The old capitol was founded in 1070 by king Olav Kyrre, son of the conqueror king Harald Hardråde famously slain at Stamford Bridge.

A trade hub like no other in the North sea, it was the location of a main office of the medieval Hanseatic League. Bergen was by Norwegian standards an ancient town - but also exemplified the new age that was quickly approaching:

Bergen the interconnected - connecting steamship lanes from the great British and Continental harbours to the Norwegian coastal steamers, roads and eventually railways, Bergen enjoyed the benefits of being a crossroads more so than ever.

Bergen the modern - the B.E.F. (Bergen Elektriske Færgeselskab/Bergen Electric Ferry Company) launched its first ferry in 1894, and quickly expanded. More than a century later, the last "bæffen" ferry is still a famous sight in Bergen harbour, with daily departures.

Bergen the progressive - a famous cornerstone of Norwegian alcohol policy is the high taxes levied on alcohol sales. Gaining substantial attention in the 1890s from its tounge-in-cheek local name, "Drammensveien" / "Dram Road" leading to Fløien, was said to have been financed by the licensed sellers of distilled spirits.
Edward Trustram
A Yachting Cruise to Norway
1895
The Venus was to stop a day at Bergen on the return voyage, and it was suggested that we should purchase a supply of eau-de-cologne as an antidote to the fish, but we feared the scent would be overpowered and utterly vanquished in the unequal contest.

Happily we discovered that an electric launch ran, from a little jetty close by the Venus, to the other side of the harbour every few minutes, and by crossing in the launch we could get into the town very comfortably without encountering the smell.
The skyssvesen encountered by tourists in the late 1800s was a remnant of a distant medieval practice.

Originating in the 1100s, the skyssplikt ("shuttle-duty", transport-duty) was a practice ensuring that nobles and high-ranking officials could traverse the Norwegian countryside effectively - as well as free of charge.

This was one of several practices of decentralised transport and communications, functioning as a form of tax. Each farmer would be responsible for aiding the traveller along the way, to the next station.

This practice evolved over the centuries, and was subject to a series of modernisations in the 1800s - roughly corresponding with the explosion in travel this period saw. Now, reimbursement and standardisation was the name of the game.

The modern skysstation was a subsidized farm that kept fresh horses and wagons, and provided room and board for travellers; acting as a coaching inn.

For tourists of the late 1800s, these stations were vital to access the country, as well as to find locals who could speak English, German or French well enough to aid them on their way.

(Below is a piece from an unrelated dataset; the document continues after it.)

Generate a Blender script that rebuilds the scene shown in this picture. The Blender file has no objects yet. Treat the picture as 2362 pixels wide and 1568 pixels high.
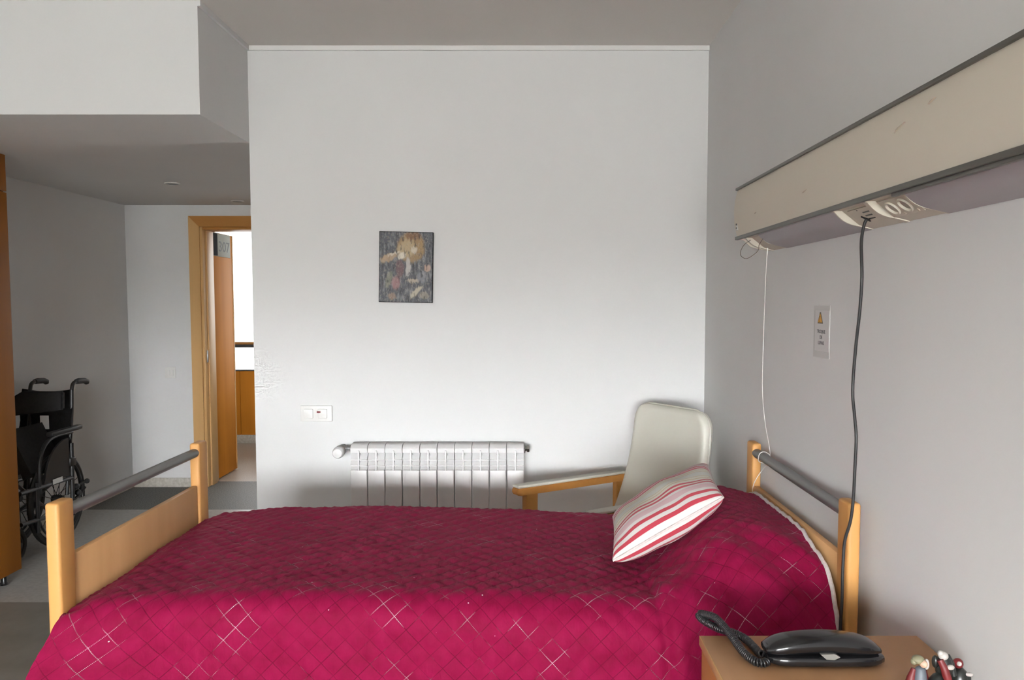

The stations located along the most travelled distances quickly grew into institutions of their own, famously visited by foreign travellers.
Edward J. Goodman
"The Best Tour in Norway"
1892
On how to get around in Norway

(...) And now we had to gain our first experience of one of those vehicles which are peculiar to Norway.
Of these there are three classes :


- the carriole or karriol, a little two-wheeled gig shaped like a boot, which accommodates only one traveller while the driver sits behind him;
- the stolkjcerre (pronounced stolcherer), which has places for two travellers;
- and the trille, more rarely used, with four wheels, for four persons, and drawn by two horses.

On the skyssvesen

The horses are changed at fixed stages called shydstations, from ten to fifteen miles apart.

These are under the strictest Government supervision, and a dagbog or day-book is kept at all of them, in which the traveller is expected to record his name, the place from which he started, his next destination, the number of horses he has used, and any complaints or remarks he may have to make.

(...)

The prices per kilometre are absolutely fixed, and what is more, the tariff is rigidly enforced. It is easy to ascertain at each station what is the fare to the next ; and the best way to avoid disputes or mistakes, not to speak of imposition, which is very rare in this honest country, is to get the station-master to write down the fare for you, and show it to the shydsgut when the period arrives for settling up with him.